Individual Differences in Relational Learning and Analogical Reasoning: A Computational Model of Longitudinal Change.

Children's cognitive control and knowledge at school entry predict growth rates in analogical reasoning skill over time; however, the mechanisms by which these factors interact and impact learning are unclear. We propose that inhibitory control (IC) is critical for developing both the relational representations necessary to reason and the ability to use these representations in complex problem solving. We evaluate this hypothesis using computational simulations in a model of analogical thinking, Discovery of Relations by Analogy/Learning and Inference with Schemas and Analogy (DORA/LISA; Doumas et al., 2008).
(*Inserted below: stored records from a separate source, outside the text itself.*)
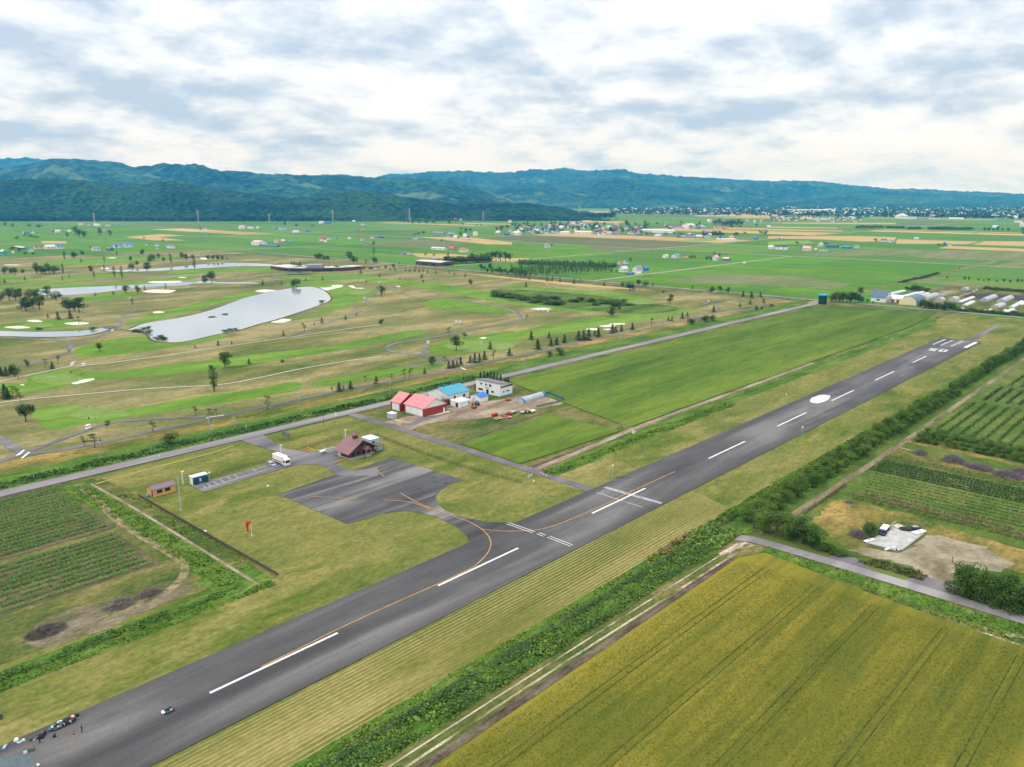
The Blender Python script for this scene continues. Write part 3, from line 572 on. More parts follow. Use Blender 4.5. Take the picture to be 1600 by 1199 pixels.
# ================================================================ TREES
m_bark=plain('bark',(.13,.10,.075),.95,.3,3); m_palebark=plain('pale_bark',(.34,.31,.26),.95,.3,3)
m_leaf=leafmat("broad_leaves",(.016,.046,.008),(.045,.095,.016),(.100,.160,.030),.35)
m_hedge=leafmat("hedge_leaves",(.026,.066,.009),(.072,.140,.018),(.150,.215,.036),.40)
m_dark=leafmat('conifer_needles',(.010,.034,.014),(.026,.062,.022),(.055,.098,.032),.5)
m_pine=leafmat('pine_needles',(.020,.048,.013),(.050,.088,.022),(.100,.140,.038),.6)
m_pop=leafmat('poplar_leaves',(.030,.078,.014),(.075,.145,.024),(.140,.205,.044),.3)
m_brush=plain('dead_twigs',(.21,.175,.155),.95,.35,2)
def leaf(b,p,n,sz,q,m=0):
    n=Vector(n)
    if n.length<1e-4: n=Vector((0,0,1))
    n=(n.normalized()+Vector((q.uniform(-.7,.7),q.uniform(-.7,.7),q.uniform(-.5,.8)))).normalized()
    u=n.orthogonal().normalized(); w=n.cross(u); a=q.uniform(0,6.28); u,w=u*math.cos(a)+w*math.sin(a),w*math.cos(a)-u*math.sin(a)
    p=Vector(p); sx=sz*q.uniform(.6,1.25); sy=sz*q.uniform(.45,.9)
    b.face([p+u*sx,p+w*sy+u*sx*.2,p-u*sx*.8,p-w*sy],m)
def clump(b,c,rad,n,sz,q,m=0,low=.35,up=.45):
    for _ in range(n):
        d=Vector((q.gauss(0,1),q.gauss(0,1),q.gauss(.25,1))).normalized(); r=q.uniform(low,1)**.5
        p=Vector((c[0]+d.x*rad[0]*r,c[1]+d.y*rad[1]*r,c[2]+d.z*rad[2]*r)); leaf(b,p,d+Vector((0,0,up)),sz,q,m)
def proto(kind,seed,n=1.):
    q=random.Random(seed); tr=MB(); cr=MB()
    if kind=='broad':
        tr.tube((0,0,-.02),(.01,.0,.34),.026,.016,7); lean=q.uniform(-.03,.03)
        for i in range(q.randint(10,12)):
            a=q.uniform(0,6.28); r=q.uniform(.05,.24); z=q.uniform(.26,.84); r*=1.15-abs(z-.48)*1.3
            c=(r*math.cos(a)+lean,r*math.sin(a),z); tr.tube((.01,0,q.uniform(.2,.34)),c,.012,.004,5)
            k=q.uniform(.115,.18); clump(cr,c,(k*1.1,k*1.1,k),int(52*n),.038/n**.35,q)
    elif kind=='round':
        tr.tube((0,0,-.02),(0,0,.3),.03,.02,7)
        for i in range(9):
            a=q.uniform(0,6.28); r=q.uniform(.06,.20); z=q.uniform(.30,.82); c=(r*math.cos(a),r*math.sin(a),z); tr.tube((0,0,.25),c,.012,.004,5)
            k=q.uniform(.13,.18); clump(cr,c,(k,k,k),int(60*n),.030/n**.35,q)
    elif kind=='tall':
        tr.tube((0,0,-.02),(q.uniform(-.02,.02),0,.8),.022,.006,7)
        for i in range(10):
            z=.24+.72*i/9; k=.035+.085*math.sin(math.pi*min(.97,(z-.14)/.9)); c=(q.uniform(-.035,.035),q.uniform(-.035,.035),z); clump(cr,c,(k,k,.075),int(40*n),.022/n**.35,q)
    elif kind=='poplar':
        tr.tube((0,0,-.02),(0,0,.9),.014,.004,6)
        for i in range(10):
            z=.30+.68*i/9; k=.025+.075*math.sin(math.pi*min(.96,(z-.22)/.82)); c=(q.uniform(-.02,.02),q.uniform(-.02,.02),z); clump(cr,c,(k,k,.07),int(26*n),.022,q)
    elif kind=='spruce':
        tr.tube((0,0,-.02),(0,0,.95),.022,.004,6)
        for i in range(13):
            z=.10+.86*i/12; r=.225*(1-(z-.06)/.98)+.012
            for j in range(int((9-i*.42)*max(1,n))+2):
                a=q.uniform(0,6.28); e=q.uniform(.55,1.12)*r
                for f in (.35,.7,1.):
                    leaf(cr,(e*f*math.cos(a),e*f*math.sin(a),z-.05*f+q.uniform(-.02,.02)),(math.cos(a)*.6,math.sin(a)*.6,.9),.036,q)
    elif kind=='pine':
        bx=q.uniform(-.05,.05); tr.tube((0,0,-.02),(bx,0,.45),.022,.016,6); tr.tube((bx,0,.45),(-bx,.02,.9),.016,.006,6)
        for i in range(8):
            z=q.uniform(.40,.95); a=q.uniform(0,6.28); r=q.uniform(.05,.25)*(1.2-z*.75); c=(r*math.cos(a)*1.2,r*math.sin(a)*1.2,z)
            tr.tube((bx*(1-z),0,z-.08),c,.008,.003,5); clump(cr,c,(.12,.12,.045),int(28*n),.030/n**.35,q)
    elif kind=='bush':
        for i in range(8):
            a=q.uniform(0,6.28); r=q.uniform(0,.30); z=q.uniform(.25,.68); c=(r*math.cos(a),r*math.sin(a),z); tr.tube((0,0,0),c,.015,.006,5)
            k=q.uniform(.2,.30); clump(cr,c,(k,k,min(k,z+.02)),int(60*n),.05/n**.35,q)
    elif kind in('hedge','thicket'):
        tr.tube((0,0,-.02),(0,0,.35),.02,.012,6)
        for i in range(12):
            a=q.uniform(0,6.28); r=q.uniform(.0,.30); z=q.uniform(.16,.80); r*=1.1-abs(z-.4)*.7; c=(r*math.cos(a),r*math.sin(a),z); tr.tube((0,0,.1),c,.010,.004,5)
            k=q.uniform(.16,.24); clump(cr,c,(k,k,k),int(58*n),.040/n**.35,q)
    return tr,cr
PR={}
LM={'broad':m_leaf,'round':m_leaf,'tall':m_leaf,'poplar':m_pop,'spruce':m_dark,'pine':m_pine,'bush':m_leaf,'hedge':m_hedge,'thicket':m_leaf}
def get_proto(kind,var,detail):
    k=(kind,var,detail)
    if k in PR: return PR[k]
    tr,cr=proto(kind,var*17+hash_s(kind),{0:1.15,1:1.7,2:3.,3:6.}[detail])
    bm=m_palebark if kind=='poplar' else m_bark
    def mesh(b,mats,nm):
        me=bpy.data.meshes.new(nm); me.from_pydata(b.v,[],b.f); [me.materials.append(x) for x in mats]; me.polygons.foreach_set('material_index',b.k); me.update(); return me
    if detail==0:
        a=MB(); a.v=list(tr.v); a.f=list(tr.f); a.k=[0]*len(tr.f); o=len(a.v); a.v+=cr.v; a.f+=[tuple(i+o for i in f) for f in cr.f]; a.k+=[1]*len(cr.f)
        PR[k]=(mesh(a,[bm,LM[kind]],'far_tree'),)
    else: PR[k]=(mesh(tr,[bm],'trunk'),mesh(cr,[LM[kind]],'crown'))
    return PR[k]
def hash_s(x): return sum(ord(c)*(i+3) for i,c in enumerate(x))
KN={'broad':('broadleaf_tree','broadleaf tree'),'round':('round_tree','round leafy tree'),'tall':('narrow_tree','narrow tree'),'poplar':('poplar','pale stemmed poplar'),'spruce':('spruce','dark spruce'),'pine':('pine_tree','open pine'),'thicket':('thicket_tree','dark thicket tree'),'bush':('bush','bush'),'hedge':('hedge_tree','bushy hedge tree')}
TREES=[]
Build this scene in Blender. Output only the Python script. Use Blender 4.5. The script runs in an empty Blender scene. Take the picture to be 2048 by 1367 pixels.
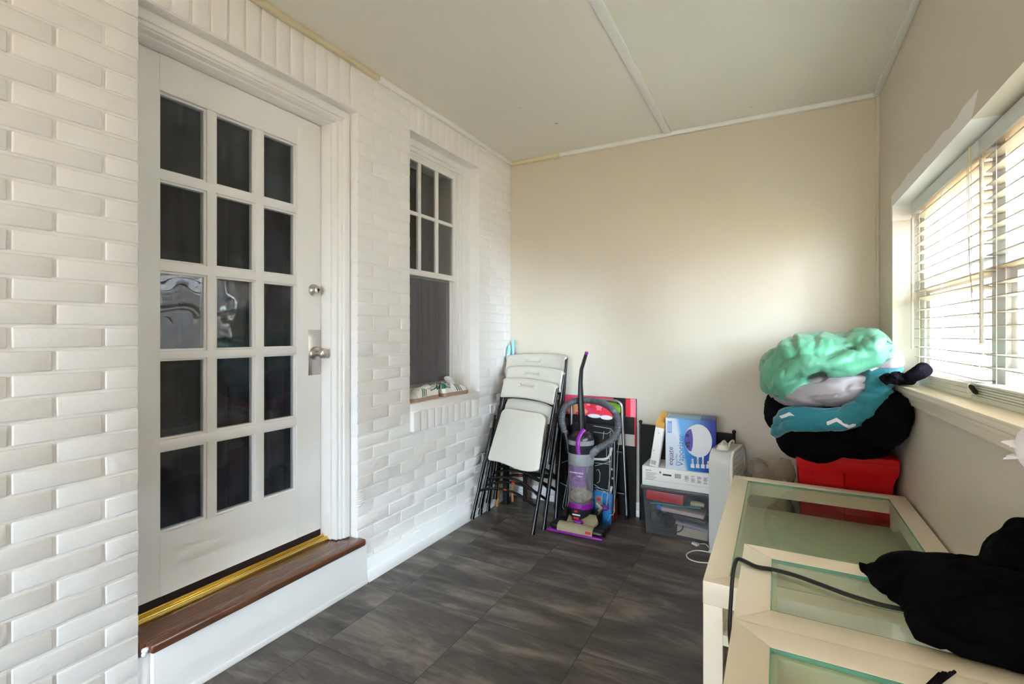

Longitudinal data from children who solved geometric analogy problems repeatedly over 6 months show three distinct learning trajectories though all gained somewhat: analogical reasoners throughout, non-analogical reasoners throughout, and transitional - those who start non-analogical and grew to be analogical. Varying the base level of top-down lateral inhibition in DORA affected the model's ability to learn relational representations, which, in conjunction with inhibition levels used in LISA during reasoning, simulated accuracy rates and error types seen in the three different learning trajectories. These simulations suggest that IC may not only impact reasoning ability but may also shape the ability to acquire relational knowledge given reasoning opportunities.